Meagan got the call last week that Bubba had passed. It was still not confirmed, and we both sat and prayed it was just an erroneous rumor. We didn’t move from our living room. We kept the television off, waiting for another phone call, a post on social media, some sort of correction or clarification. We thought of his wife and sons. Our thoughts still go to them.

I remembered one bus ride when we were chatting about old timers — old men we admired or looked up to — and Bubba noted how one old guy he knew always seemed so talented in everything he did.

“If it was carpentry, he was great at it,” he recalled. “If it was roping, he was excellent, if it was pouring cement, he was the best.
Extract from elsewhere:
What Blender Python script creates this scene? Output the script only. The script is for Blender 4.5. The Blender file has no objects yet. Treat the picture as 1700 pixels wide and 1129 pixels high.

I tell my wife I just want to be good at one thing in my lifetime, and this guy was good at everything he tried,” he said — and this coming from a guy who played in a national championship football game, ran a successful cattle company, and cowboyed with the best of them.

This weekend, as I sat thinking about Bubba I thought about that conversation. I realized Bubba achieved his one good thing. In hindsight, I thought there it was: Bubba was good at being a good person. As simple and perhaps silly as that sounds, Bubba was excellent at it. He celebrated good around himself, promoted it in others, and he worked to contribute to it. I hope I can achieve so much in my own lifetime.

 
 

Reader Comments(1)

Michael Eylar writes:

What a great tribute about someone who was selfless and instilled in others to do something good each day. Couldn‘t we all learn from that, and better yet act upon it? My wife and I watched a video of a colonel providing a graduation speech years ago. He said, “Make your bed every day, because then you have started your day right and accomplished something to lead you through the rest of the day doing more“. We still make our bed every day recollecting his words. So, our hope is that Bubba‘s remarkable influence has instilled those values in every child and adult by his words and actions. Simple acts can be so much more powerful than the grandest gesture.